So 3 years at McKinsey taught OP the corporate BS. That paragraph doesn't say anything useful.

2 comments

Yes it does, it's just dressed up in corporate speak:

> Our vision at Meanwhile is to build the world's largest life insurer as measured by customer count, annual premiums sold, and total assets under management.

We think we can be bigger (more customers, more sales, more money) than all existing players.

> We aim to serve a billion people, using digital money to reach policyholders and automation/AI to serve them profitably.

We're looking to eclipse the population of any one country and we're going to use something like Bitcoin to side-step national currencies (and maybe also to avoid existing regulatory structure, not clear from the ambiguous language).

> We plan to do with 100 people what Allianz and others do with 100,000.
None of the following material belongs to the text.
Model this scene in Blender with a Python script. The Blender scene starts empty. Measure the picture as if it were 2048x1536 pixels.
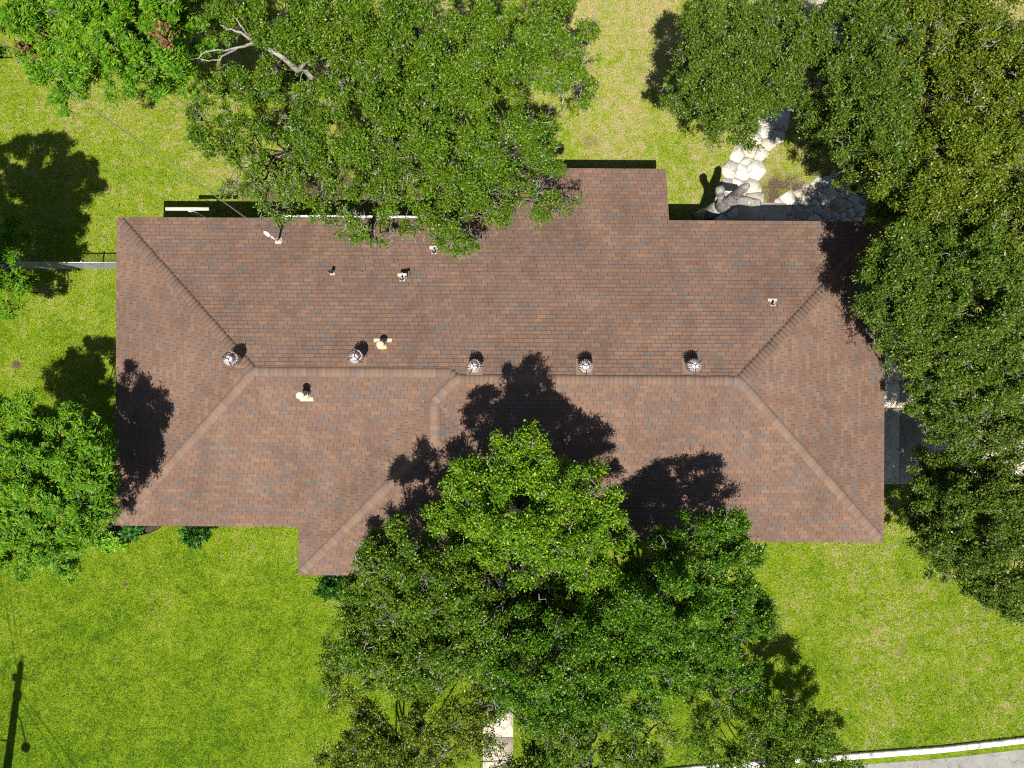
import bpy, math, random
import numpy as np
from mathutils import Vector

sc = bpy.context.scene
COL = sc.collection
H, F = 25.3, 1420.0            # camera height over the lawn, focal length in photo pixels


def P(px, py, z=0.0):
    """photo measurement -> metres on the level z"""
    k = (H - z) / F
    return ((px - 1024) * k, (768 - py) * k, z)


# ------------------------------------------------------------------ object helpers
def tag(o, label=None, cat=None, group=None, kind=None):
    if label: o['label'] = label
    if cat: o['category'] = cat
    if group: o['group'] = group
    if kind: o['kind'] = kind
    return o


def empty(name, loc=(0, 0, 0)):
    o = bpy.data.objects.new(name, None)
    o.empty_display_size = 0.3
    COL.objects.link(o)
    o.location = loc
    return o


def np_mesh(name, verts, faces_flat, sizes, mat, parent=None, smooth=False, uv=None, mat2=None, split=0):
    verts = np.asarray(verts, np.float32).reshape(-1, 3)
    faces_flat = np.asarray(faces_flat, np.int32).ravel()
    sizes = np.asarray(sizes, np.int32).ravel()
    me = bpy.data.meshes.new(name)
    me.vertices.add(len(verts)); me.vertices.foreach_set('co', verts.ravel())
    me.loops.add(len(faces_flat)); me.loops.foreach_set('vertex_index', faces_flat)
    me.polygons.add(len(sizes))
    st = np.zeros(len(sizes), np.int32); st[1:] = np.cumsum(sizes)[:-1]
    me.polygons.foreach_set('loop_start', st)
    if smooth: me.polygons.foreach_set('use_smooth', np.ones(len(sizes), bool))
    if uv is not None:
        l = me.uv_layers.new(name='UVMap')
        l.data.foreach_set('uv', np.asarray(uv, np.float32).ravel())
    me.update(calc_edges=True)
    me.validate()
    if mat: me.materials.append(mat)
    if mat2:
        me.materials.append(mat2)
        me.polygons.foreach_set('material_index', (np.arange(len(sizes)) >= split).astype(np.int32))
    o = bpy.data.objects.new(name, me)
    COL.objects.link(o)
    if parent:
        o.parent = parent
        o.location = -Vector(parent_world(parent))
    return o


def parent_world(p):
    v = Vector((0, 0, 0))
    while p:
        v += Vector(p.location)
        p = p.parent
    return v


class MB:
    """collects shapes in world metres, builds ONE mesh object"""
    def __init__(s): s.v = []; s.f = []; s.n = 0

    def add(s, verts, faces):
        b = len(s.v)
        s.v.extend([tuple(v) for v in verts])
        s.f.extend([[i + b for i in f] for f in faces])

    def box(s, c, d, rz=0.0):
        x, y, z = d[0] / 2, d[1] / 2, d[2] / 2
        cr, sr = math.cos(rz), math.sin(rz)
        vs = []
        for sz in (-z, z):
            for (a, b) in ((-x, -y), (x, -y), (x, y), (-x, y)):
                vs.append((c[0] + a * cr - b * sr, c[1] + a * sr + b * cr, c[2] + sz))
        s.add(vs, [(3, 2, 1, 0), (4, 5, 6, 7), (0, 1, 5, 4), (1, 2, 6, 5), (2, 3, 7, 6), (3, 0, 4, 7)])

    def tube(s, pts, rad, n=8, cap=True):
        pts = [Vector(p) for p in pts]
        if not hasattr(rad, '__len__'): rad = [rad] * len(pts)
        vs, fs = [], []
        prev = None
        for i, p in enumerate(pts):
            t = (pts[min(i + 1, len(pts) - 1)] - pts[max(i - 1, 0)])
            if t.length < 1e-9: t = Vector((0, 0, 1))
            t.normalize()
            if prev is None:
                a = Vector((0, 0, 1)) if abs(t.z) < 0.9 else Vector((1, 0, 0))
                u = t.cross(a).normalized()
            else:
                u = (prev - t * prev.dot(t))
                u = u.normalized() if u.length > 1e-6 else t.orthogonal().normalized()
            prev = u
            w = t.cross(u)
            for k in range(n):
                an = 2 * math.pi * k / n
                vs.append(p + (u * math.cos(an) + w * math.sin(an)) * rad[i])
        m = len(pts)
        for i in range(m - 1):
            for k in range(n):
                k2 = (k + 1) % n
                fs.append((i * n + k, i * n + k2, (i + 1) * n + k2, (i + 1) * n + k))
        if cap:
            fs.append(tuple(range(n - 1, -1, -1)))
            fs.append(tuple((m - 1) * n + k for k in range(n)))
        s.add(vs, fs)

    def lathe(s, c, prof, n=20):
        """prof: list of (radius, height) over point c"""
        vs, fs = [], []
        for (r, h) in prof:
            for k in range(n):
                an = 2 * math.pi * k / n
                vs.append((c[0] + r * math.cos(an), c[1] + r * math.sin(an), c[2] + h))
        for i in range(len(prof) - 1):
            for k in range(n):
                k2 = (k + 1) % n
                fs.append((i * n + k, i * n + k2, (i + 1) * n + k2, (i + 1) * n + k))
        fs.append(tuple(range(n - 1, -1, -1)))
        fs.append(tuple((len(prof) - 1) * n + k for k in range(n)))
        s.add(vs, fs)

    def prism(s, poly, z0, z1):
        n = len(poly)
        vs = [(p[0], p[1], z0) for p in poly] + [(p[0], p[1], z1) for p in poly]
        fs = [tuple(range(n - 1, -1, -1)), tuple(range(n, 2 * n))]
        for i in range(n):
            j = (i + 1) % n
            fs.append((i, j, n + j, n + i))
        s.add(vs, fs)

    def build(s, name, mat, parent=None, smooth=False):
        flat = [i for f in s.f for i in f]
        return np_mesh(name, s.v, flat, [len(f) for f in s.f], mat, parent, smooth)


# ------------------------------------------------------------------ materials
def new_mat(name):
    m = bpy.data.materials.new(name)
    m.use_nodes = True
    nt = m.node_tree
    b = nt.nodes['Principled BSDF']
    return m, nt, b


def N(nt, typ, **kw):
    n = nt.nodes.new(typ)
    for k, v in kw.items(): setattr(n, k, v)
    return n


def L(nt, a, b): nt.links.new(a, b)


def math_n(nt, op, a, b=None, c=None, clamp=False):
    n = N(nt, 'ShaderNodeMath', operation=op)
    n.use_clamp = clamp
    for i, x in enumerate((a, b, c)):
        if x is None: continue
        if isinstance(x, (int, float)): n.inputs[i].default_value = x
        else: L(nt, x, n.inputs[i])
    return n.outputs[0]


def mix_n(nt, fac, a, b, typ='MIX'):
    n = N(nt, 'ShaderNodeMix', data_type='RGBA', blend_type=typ)
    n.clamp_factor = True
    for sock, x in ((n.inputs[0], fac), (n.inputs[6], a), (n.inputs[7], b)):
        if isinstance(x, (int, float)): sock.default_value = x
        elif isinstance(x, tuple): sock.default_value = (x[0], x[1], x[2], 1)
        else: L(nt, x, sock)
    return n.outputs[2]


def ramp_n(nt, fac, stops, interp='LINEAR'):
    n = N(nt, 'ShaderNodeValToRGB')
    n.color_ramp.interpolation = interp
    e = n.color_ramp.elements
    while len(e) < len(stops): e.new(0.5)
    for i, (p, c) in enumerate(stops):
        e[i].position = p
        e[i].color = (c[0], c[1], c[2], 1) if isinstance(c, tuple) else (c, c, c, 1)
    L(nt, fac, n.inputs[0])
    return n.outputs[0]


def noise_n(nt, vec, scale, detail=4, rough=0.55, dist=0.0):
    n = N(nt, 'ShaderNodeTexNoise')
    n.inputs['Scale'].default_value = scale
    n.inputs['Detail'].default_value = detail
    n.inputs['Roughness'].default_value = rough
    n.inputs['Distortion'].default_value = dist
    if vec is not None: L(nt, vec, n.inputs['Vector'])
    return n.outputs[0]


def geo_pos(nt):
    return N(nt, 'ShaderNodeNewGeometry').outputs['Position']


def simple_mat(name, col, rough=0.6, metal=0.0, noise=0.0, scale=8.0, col2=None, bump=0.0, spec=0.5):
    m, nt, b = new_mat(name)
    p = geo_pos(nt)
    if noise > 0:
        f = noise_n(nt, p, scale, 6, 0.62)
        f = ramp_n(nt, f, [(0.5 - 0.5 * (1 - noise) * 0.5, 0.0), (0.5 + 0.2, 1.0)])
        c = mix_n(nt, f, col, col2 or tuple(x * 0.7 for x in col))
        L(nt, c, b.inputs['Base Color'])
    else:
        b.inputs['Base Color'].default_value = (*col, 1)
    b.inputs['Roughness'].default_value = rough
    b.inputs['Metallic'].default_value = metal
    b.inputs['Specular IOR Level'].default_value = spec
    if bump > 0:
        bn = N(nt, 'ShaderNodeBump'); bn.inputs['Strength'].default_value = bump
        bn.inputs['Distance'].default_value = 0.02
        L(nt, noise_n(nt, p, scale * 6, 4), bn.inputs['Height'])
        L(nt, bn.outputs[0], b.inputs['Normal'])
    return m


# dirt patches on the lawn: px, py, radius x m, radius y m, strength
DIRT = [(1180, 285, 1.3, .8, 0.42), (640, 380, 4.6, 0.75, 1.0), (1565, 385, 1.15, 1.0, 1.0), (35, 730, 0.3, 0.22, 1.0),
        (560, 330, 1.2, 0.9, 0.7), (800, 350, 2.0, 1.2, 0.8), (250, 1168, 0.16, 0.12, 0.9), (1280, 140, 0.5, 0.5, 0.5),
        (1830, 450, 2.2, 2.2, 0.8), (1700, 230, 2.4, 2.0, 0.7), (1930, 250, 3.0, 3.0, 0.7), (400, 1110, 0.5, 0.35, .4),
        (1500, 1222, .35, .5, .6), (1690, 1455, .6, .3, .5), (1900, 1350, .8, .8, .45), (1800, 1300, 1.2, .9, .4)]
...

We believe we can automate or use AI to eliminate the need for people to actually support these billion customers.

All three of those are very bold statements/goals.
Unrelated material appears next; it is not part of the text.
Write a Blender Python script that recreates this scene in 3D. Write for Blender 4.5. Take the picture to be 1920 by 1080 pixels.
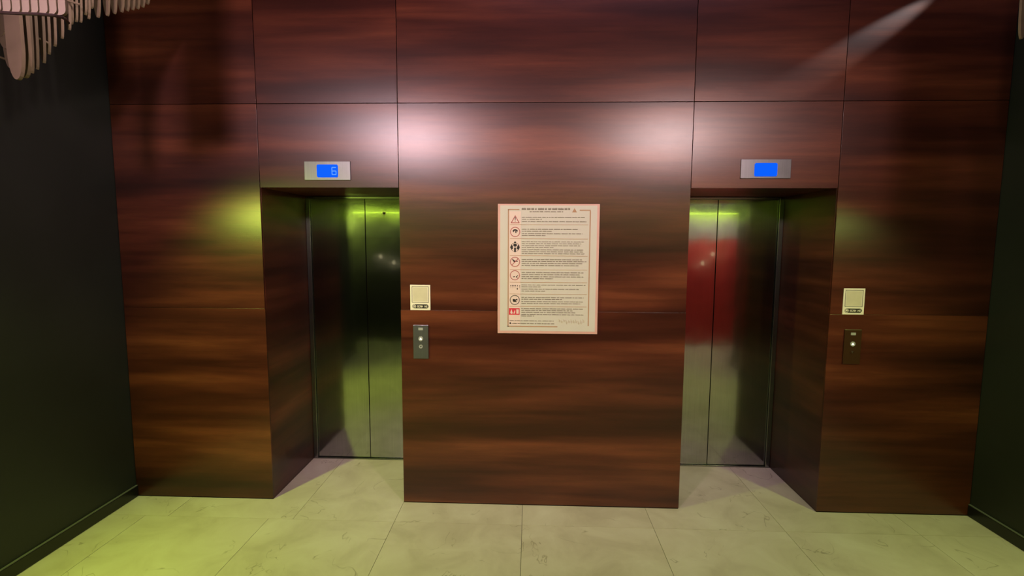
import bpy, bmesh, math, random
from mathutils import Vector, Matrix
R = random.Random(7)
for o in list(bpy.data.objects): bpy.data.objects.remove(o)
scene = bpy.context.scene
COL = scene.collection

# ------------------------------------------------------------------ camera
cam = bpy.data.cameras.new('camera'); cam.sensor_width = 36; cam.lens = 36*936.4/1920
cam.clip_start = 0.02
co = bpy.data.objects.new('camera', cam); COL.objects.link(co)
rx = Vector((0.99932222, 0.03647371, 0.00497667)); fw = Vector((-0.03582442, 0.99469294, -0.09644983)).normalized()
rx = (rx - fw*rx.dot(fw)).normalized(); up = rx.cross(fw)
M = Matrix((rx, up, -fw)).transposed().to_4x4(); M.translation = Vector((0, -3.1911, 1.77))
co.matrix_world = M
scene.camera = co

# ------------------------------------------------------------------ world, light, exposure
w = bpy.data.worlds.new('world'); scene.world = w; w.use_nodes = True
w.node_tree.nodes['Background'].inputs[0].default_value = (0.5, 0.38, 0.50, 1)
w.node_tree.nodes['Background'].inputs[1].default_value = 0.042
vs = scene.view_settings
vs.view_transform = 'Standard'; vs.look = 'None'; vs.gamma = 1; vs.use_curve_mapping = False; vs.exposure = 0.0

GREEN = (0.62, 1.0, 0.10)
PINK = (1.0, 0.66, 0.72)
def aim(o, tgt):
    d = Vector(tgt) - o.location
    o.rotation_euler = d.to_track_quat('-Z', 'Y').to_euler()
def spot(name, loc, tgt, col, energy, size, blend=0.5, rad=0.05):
    l = bpy.data.lights.new(name, 'SPOT'); l.energy = energy; l.color = col
    l.spot_size = math.radians(size); l.spot_blend = blend; l.shadow_soft_size = rad
    o = bpy.data.objects.new(name, l); COL.objects.link(o); o.location = loc; aim(o, tgt)
    return o
def area(name, loc, tgt, col, energy, sx, sy):
    l = bpy.data.lights.new(name, 'AREA'); l.energy = energy; l.color = col
    l.shape = 'RECTANGLE'; l.size = sx; l.size_y = sy
    o = bpy.data.objects.new(name, l); COL.objects.link(o); o.location = loc; aim(o, tgt)
    return o
# green wash lamps on the two side walls (their fixtures are built further down)
spot('green_light', (-2.56, -1.6, 2.00), (-0.8, -0.7, 0.3), (0.74, 1.0, 0.12), 148, 125, 0.8, 0.07)
spot('green_light', (2.72, -1.35, 1.97), (1.3, -0.7, 0.0), (0.78, 1.0, 0.22), 56, 125, 0.8, 0.07)
# pinkish ceiling spots
spot('pink_light', (-1.55, -3.5, 3.08), (-0.80, 0, 2.1), (1.0, 0.68, 0.74), 360, 78, 1.0, 0.16)
spot('pink_light', (1.75, -3.5, 3.08), (0.55, 0, 2.05), (1.0, 0.70, 0.68), 280, 72, 1.0, 0.15)
# unseen warm spot, added to brighten the left hand chandelier's slats
spot('warm_fill', (-1.15, -1.1, 3.6), (-2.1, -0.8, 3.0), (1.0, 0.78, 0.64), 42, 80, 0.7, 0.06)
# unseen warm spot added for the right chandelier, and purple ambient fill without a fixture
spot('warm_fill', (1.3, -1.9, 3.5), (2.2, -1.0, 2.8), (1.0, 0.78, 0.64), 28, 60, 0.8, 0.06)
area('ceiling_fill', (0.9, -1.5, 4.5), (0.9, -1.2, 0), (0.85, 0.62, 0.95), 22, 3.0, 1.6)
# unseen narrow spot, added to draw the pale streak on the upper right wall
spot('streak_spot', (2.82, -0.10, 3.50), (1.66, 0.03, 2.74), (0.80, 0.95, 1.0), 260, 10.5, 1.0, 0.01)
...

Unless they are planning on sending AI powered robots to attend court cases and prepare submissions they're going to need to hire or retain at least 100 lawyers for an insurance company serving that many customers.
There are different metrics that people use to say they're the biggest.

Some of them off the top of my head are number customers, number of active policies, premium amount, assets under management, time to claim resolution, etc. He's talking to business people who understand the insurance market.